Open For 19th Century Business
From the grasping at straws file, Michigan governor Jennifer Granholm has been talking for a while about remaking Michigan as an alternative energy powerhouse. Henry Payne reports on her breakfast talk yesterday morning at the DNC Convention:
At a breakfast talk, Michigan's deeply unpopular governor
Jennifer Granholm explained that she was chosen to moderate Tuesday
night's energy panel from the convention stage because of the Wolverine
State's efforts in renewable power. The idea that windmills will rescue
one of America's great manufacturing states is absurd on its face, but
she persisted in spinning a fairy tale that Michigan is perfectly
positioned to take advantage of alternative energy manufacturing
because of the "Five Ws" (I'm not making this up) in abundance in the
state: "Wind, water, waste, workforce and wood."
That's terrific - they have all the key inputs needed for setting up an early 19th century business. What is left unsaid is that Michigan has the highest unemployment rate in the country, driven by fussy and high cost unions and a crushing taxation and regulatory burden. The only message I take from the governor's talk is that if one is not in an alternative energy business, it's time to get out of Michigan, as the majority of businesses are about to face higher power costs and more taxes to support the governor's preferred industrial investment. Which, come to think of it, is a message most businesses have already internalized about Michigan, seeing as the population of its largest city has dropped by more than 50% over the last several decades.
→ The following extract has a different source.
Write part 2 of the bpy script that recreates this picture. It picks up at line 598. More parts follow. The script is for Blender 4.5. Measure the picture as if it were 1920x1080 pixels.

It is highly entertaining to see people who have never even worked in, much less have run, a real business (including Obama, Clinton, and about everyone else on the DNC rostrum) express the hubris that only they know what the right industrial investment plan for the US is and that only they know how to build a major new industry. In particular, we saw last night the repetition of Obama's ridiculous made-up 5 million jobs number that I critiqued in depth several days ago.
Disclosure: I actually run a few campgrounds in the UP of Michigan, but since sleeping in tents seems to fit the governor's industrial policy, I'll probably be OK.